TO BE DONE — You are to retype all of the data exactly as it appears.

(Items from a dataset)

··········

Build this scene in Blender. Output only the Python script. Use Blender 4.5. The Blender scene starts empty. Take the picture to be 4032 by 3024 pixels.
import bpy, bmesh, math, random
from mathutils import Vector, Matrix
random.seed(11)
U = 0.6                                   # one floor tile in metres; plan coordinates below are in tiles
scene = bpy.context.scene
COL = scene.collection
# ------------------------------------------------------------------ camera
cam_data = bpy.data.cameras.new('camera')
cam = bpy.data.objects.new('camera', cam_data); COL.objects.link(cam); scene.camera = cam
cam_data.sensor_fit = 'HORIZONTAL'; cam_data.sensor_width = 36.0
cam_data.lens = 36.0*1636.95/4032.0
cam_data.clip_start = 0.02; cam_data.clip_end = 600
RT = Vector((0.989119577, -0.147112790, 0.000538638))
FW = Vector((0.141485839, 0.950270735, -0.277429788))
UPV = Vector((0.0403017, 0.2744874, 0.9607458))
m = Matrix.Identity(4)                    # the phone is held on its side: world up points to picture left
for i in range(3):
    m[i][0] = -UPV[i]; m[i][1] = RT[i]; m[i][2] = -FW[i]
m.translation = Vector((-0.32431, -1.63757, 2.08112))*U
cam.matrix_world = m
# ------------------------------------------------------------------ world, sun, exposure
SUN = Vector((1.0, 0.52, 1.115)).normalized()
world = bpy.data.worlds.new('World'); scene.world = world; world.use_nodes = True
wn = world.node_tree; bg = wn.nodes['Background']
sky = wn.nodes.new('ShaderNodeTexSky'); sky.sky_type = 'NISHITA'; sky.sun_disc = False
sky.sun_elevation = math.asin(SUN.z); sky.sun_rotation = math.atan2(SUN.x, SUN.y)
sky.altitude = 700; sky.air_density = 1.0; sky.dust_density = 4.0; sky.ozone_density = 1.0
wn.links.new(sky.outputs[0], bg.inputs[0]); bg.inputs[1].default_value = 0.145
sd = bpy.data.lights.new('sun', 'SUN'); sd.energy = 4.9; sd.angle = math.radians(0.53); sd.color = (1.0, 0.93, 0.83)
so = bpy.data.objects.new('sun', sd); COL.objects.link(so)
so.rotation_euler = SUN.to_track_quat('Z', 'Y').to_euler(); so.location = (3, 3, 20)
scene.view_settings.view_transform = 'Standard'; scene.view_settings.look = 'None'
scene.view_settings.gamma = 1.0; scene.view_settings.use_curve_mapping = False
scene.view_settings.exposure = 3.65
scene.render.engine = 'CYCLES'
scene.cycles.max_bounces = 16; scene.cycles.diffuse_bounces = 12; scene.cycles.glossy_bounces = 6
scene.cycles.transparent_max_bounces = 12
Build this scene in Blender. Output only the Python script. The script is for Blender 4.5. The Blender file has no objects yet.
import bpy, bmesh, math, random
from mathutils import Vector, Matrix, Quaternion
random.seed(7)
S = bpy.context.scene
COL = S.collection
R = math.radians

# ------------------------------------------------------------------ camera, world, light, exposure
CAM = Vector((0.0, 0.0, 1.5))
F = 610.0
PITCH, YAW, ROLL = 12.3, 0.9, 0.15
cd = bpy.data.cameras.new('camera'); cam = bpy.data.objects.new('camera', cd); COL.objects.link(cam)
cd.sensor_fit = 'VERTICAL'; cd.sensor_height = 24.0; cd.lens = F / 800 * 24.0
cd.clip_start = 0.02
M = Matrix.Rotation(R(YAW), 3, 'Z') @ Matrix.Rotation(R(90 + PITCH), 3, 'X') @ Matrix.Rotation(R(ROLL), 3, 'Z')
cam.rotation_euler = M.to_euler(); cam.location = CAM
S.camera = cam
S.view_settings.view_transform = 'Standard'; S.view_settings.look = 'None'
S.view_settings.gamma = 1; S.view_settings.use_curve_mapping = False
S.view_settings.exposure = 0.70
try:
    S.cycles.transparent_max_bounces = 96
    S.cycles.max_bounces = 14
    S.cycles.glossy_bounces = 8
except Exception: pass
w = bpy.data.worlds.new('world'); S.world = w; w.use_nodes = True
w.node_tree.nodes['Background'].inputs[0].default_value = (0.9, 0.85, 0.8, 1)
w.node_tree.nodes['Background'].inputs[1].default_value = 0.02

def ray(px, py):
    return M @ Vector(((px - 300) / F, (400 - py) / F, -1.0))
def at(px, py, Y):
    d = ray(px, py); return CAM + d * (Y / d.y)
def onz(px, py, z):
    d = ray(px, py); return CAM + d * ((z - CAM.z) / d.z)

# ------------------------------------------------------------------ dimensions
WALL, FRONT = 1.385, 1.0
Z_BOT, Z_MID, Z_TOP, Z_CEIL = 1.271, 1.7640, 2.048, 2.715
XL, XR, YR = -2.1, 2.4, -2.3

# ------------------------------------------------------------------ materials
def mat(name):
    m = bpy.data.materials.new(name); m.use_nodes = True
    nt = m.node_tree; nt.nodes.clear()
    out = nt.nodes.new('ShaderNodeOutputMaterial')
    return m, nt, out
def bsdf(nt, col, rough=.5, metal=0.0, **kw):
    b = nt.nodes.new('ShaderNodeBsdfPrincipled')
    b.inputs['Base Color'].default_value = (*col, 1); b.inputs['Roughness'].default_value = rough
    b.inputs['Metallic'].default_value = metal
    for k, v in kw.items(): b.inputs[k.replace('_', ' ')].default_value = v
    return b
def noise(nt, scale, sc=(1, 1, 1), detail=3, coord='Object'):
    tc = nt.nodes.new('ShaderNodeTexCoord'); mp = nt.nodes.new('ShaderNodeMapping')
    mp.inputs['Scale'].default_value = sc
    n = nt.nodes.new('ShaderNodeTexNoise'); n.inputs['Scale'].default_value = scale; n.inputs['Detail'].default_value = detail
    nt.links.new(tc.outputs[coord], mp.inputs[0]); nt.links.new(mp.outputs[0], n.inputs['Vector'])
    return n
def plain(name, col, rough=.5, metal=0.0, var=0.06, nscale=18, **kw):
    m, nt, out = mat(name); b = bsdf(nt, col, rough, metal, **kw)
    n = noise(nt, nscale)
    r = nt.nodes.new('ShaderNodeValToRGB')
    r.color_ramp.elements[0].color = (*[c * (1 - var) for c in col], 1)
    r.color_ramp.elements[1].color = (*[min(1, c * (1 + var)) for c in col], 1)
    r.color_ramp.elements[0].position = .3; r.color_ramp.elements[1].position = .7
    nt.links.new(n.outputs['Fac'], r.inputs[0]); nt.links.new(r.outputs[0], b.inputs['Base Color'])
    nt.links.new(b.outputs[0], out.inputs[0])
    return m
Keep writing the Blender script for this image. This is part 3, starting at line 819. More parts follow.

··········

TASK ANSWER —
Build this scene in Blender. Output only the Python script. Use Blender 4.5. The Blender scene starts empty. Take the picture to be 4032 by 3024 pixels.
import bpy, bmesh, math, random
from mathutils import Vector, Matrix
random.seed(11)
U = 0.6                                   # one floor tile in metres; plan coordinates below are in tiles
scene = bpy.context.scene
COL = scene.collection
# ------------------------------------------------------------------ camera
cam_data = bpy.data.cameras.new('camera')
cam = bpy.data.objects.new('camera', cam_data); COL.objects.link(cam); scene.camera = cam
cam_data.sensor_fit = 'HORIZONTAL'; cam_data.sensor_width = 36.0
cam_data.lens = 36.0*1636.95/4032.0
cam_data.clip_start = 0.02; cam_data.clip_end = 600
RT = Vector((0.989119577, -0.147112790, 0.000538638))
FW = Vector((0.141485839, 0.950270735, -0.277429788))
UPV = Vector((0.0403017, 0.2744874, 0.9607458))
m = Matrix.Identity(4)                    # the phone is held on its side: world up points to picture left
for i in range(3):
    m[i][0] = -UPV[i]; m[i][1] = RT[i]; m[i][2] = -FW[i]
m.translation = Vector((-0.32431, -1.63757, 2.08112))*U
cam.matrix_world = m
# ------------------------------------------------------------------ world, sun, exposure
SUN = Vector((1.0, 0.52, 1.115)).normalized()
world = bpy.data.worlds.new('World'); scene.world = world; world.use_nodes = True
wn = world.node_tree; bg = wn.nodes['Background']
sky = wn.nodes.new('ShaderNodeTexSky'); sky.sky_type = 'NISHITA'; sky.sun_disc = False
sky.sun_elevation = math.asin(SUN.z); sky.sun_rotation = math.atan2(SUN.x, SUN.y)
sky.altitude = 700; sky.air_density = 1.0; sky.dust_density = 4.0; sky.ozone_density = 1.0
wn.links.new(sky.outputs[0], bg.inputs[0]); bg.inputs[1].default_value = 0.145
sd = bpy.data.lights.new('sun', 'SUN'); sd.energy = 4.9; sd.angle = math.radians(0.53); sd.color = (1.0, 0.93, 0.83)
so = bpy.data.objects.new('sun', sd); COL.objects.link(so)
so.rotation_euler = SUN.to_track_quat('Z', 'Y').to_euler(); so.location = (3, 3, 20)
scene.view_settings.view_transform = 'Standard'; scene.view_settings.look = 'None'
scene.view_settings.gamma = 1.0; scene.view_settings.use_curve_mapping = False
scene.view_settings.exposure = 3.65
scene.render.engine = 'CYCLES'
scene.cycles.max_bounces = 16; scene.cycles.diffuse_bounces = 12; scene.cycles.glossy_bounces = 6
scene.cycles.transparent_max_bounces = 12
Build this scene in Blender. Output only the Python script. The script is for Blender 4.5. The Blender file has no objects yet.
import bpy, bmesh, math, random
from mathutils import Vector, Matrix, Quaternion
random.seed(7)
S = bpy.context.scene
COL = S.collection
R = math.radians

# ------------------------------------------------------------------ camera, world, light, exposure
CAM = Vector((0.0, 0.0, 1.5))
F = 610.0
PITCH, YAW, ROLL = 12.3, 0.9, 0.15
cd = bpy.data.cameras.new('camera'); cam = bpy.data.objects.new('camera', cd); COL.objects.link(cam)
cd.sensor_fit = 'VERTICAL'; cd.sensor_height = 24.0; cd.lens = F / 800 * 24.0
cd.clip_start = 0.02
M = Matrix.Rotation(R(YAW), 3, 'Z') @ Matrix.Rotation(R(90 + PITCH), 3, 'X') @ Matrix.Rotation(R(ROLL), 3, 'Z')
cam.rotation_euler = M.to_euler(); cam.location = CAM
S.camera = cam
S.view_settings.view_transform = 'Standard'; S.view_settings.look = 'None'
S.view_settings.gamma = 1; S.view_settings.use_curve_mapping = False
S.view_settings.exposure = 0.70
try:
    S.cycles.transparent_max_bounces = 96
    S.cycles.max_bounces = 14
    S.cycles.glossy_bounces = 8
except Exception: pass
w = bpy.data.worlds.new('world'); S.world = w; w.use_nodes = True
w.node_tree.nodes['Background'].inputs[0].default_value = (0.9, 0.85, 0.8, 1)
w.node_tree.nodes['Background'].inputs[1].default_value = 0.02

def ray(px, py):
    return M @ Vector(((px - 300) / F, (400 - py) / F, -1.0))
def at(px, py, Y):
    d = ray(px, py); return CAM + d * (Y / d.y)
def onz(px, py, z):
    d = ray(px, py); return CAM + d * ((z - CAM.z) / d.z)

# ------------------------------------------------------------------ dimensions
WALL, FRONT = 1.385, 1.0
Z_BOT, Z_MID, Z_TOP, Z_CEIL = 1.271, 1.7640, 2.048, 2.715
XL, XR, YR = -2.1, 2.4, -2.3

# ------------------------------------------------------------------ materials
def mat(name):
    m = bpy.data.materials.new(name); m.use_nodes = True
    nt = m.node_tree; nt.nodes.clear()
    out = nt.nodes.new('ShaderNodeOutputMaterial')
    return m, nt, out
def bsdf(nt, col, rough=.5, metal=0.0, **kw):
    b = nt.nodes.new('ShaderNodeBsdfPrincipled')
    b.inputs['Base Color'].default_value = (*col, 1); b.inputs['Roughness'].default_value = rough
    b.inputs['Metallic'].default_value = metal
    for k, v in kw.items(): b.inputs[k.replace('_', ' ')].default_value = v
    return b
def noise(nt, scale, sc=(1, 1, 1), detail=3, coord='Object'):
    tc = nt.nodes.new('ShaderNodeTexCoord'); mp = nt.nodes.new('ShaderNodeMapping')
    mp.inputs['Scale'].default_value = sc
    n = nt.nodes.new('ShaderNodeTexNoise'); n.inputs['Scale'].default_value = scale; n.inputs['Detail'].default_value = detail
    nt.links.new(tc.outputs[coord], mp.inputs[0]); nt.links.new(mp.outputs[0], n.inputs['Vector'])
    return n
def plain(name, col, rough=.5, metal=0.0, var=0.06, nscale=18, **kw):
    m, nt, out = mat(name); b = bsdf(nt, col, rough, metal, **kw)
    n = noise(nt, nscale)
    r = nt.nodes.new('ShaderNodeValToRGB')
    r.color_ramp.elements[0].color = (*[c * (1 - var) for c in col], 1)
    r.color_ramp.elements[1].color = (*[min(1, c * (1 + var)) for c in col], 1)
    r.color_ramp.elements[0].position = .3; r.color_ramp.elements[1].position = .7
    nt.links.new(n.outputs['Fac'], r.inputs[0]); nt.links.new(r.outputs[0], b.inputs['Base Color'])
    nt.links.new(b.outputs[0], out.inputs[0])
    return m
Keep writing the Blender script for this image. This is part 3, starting at line 819. More parts follow.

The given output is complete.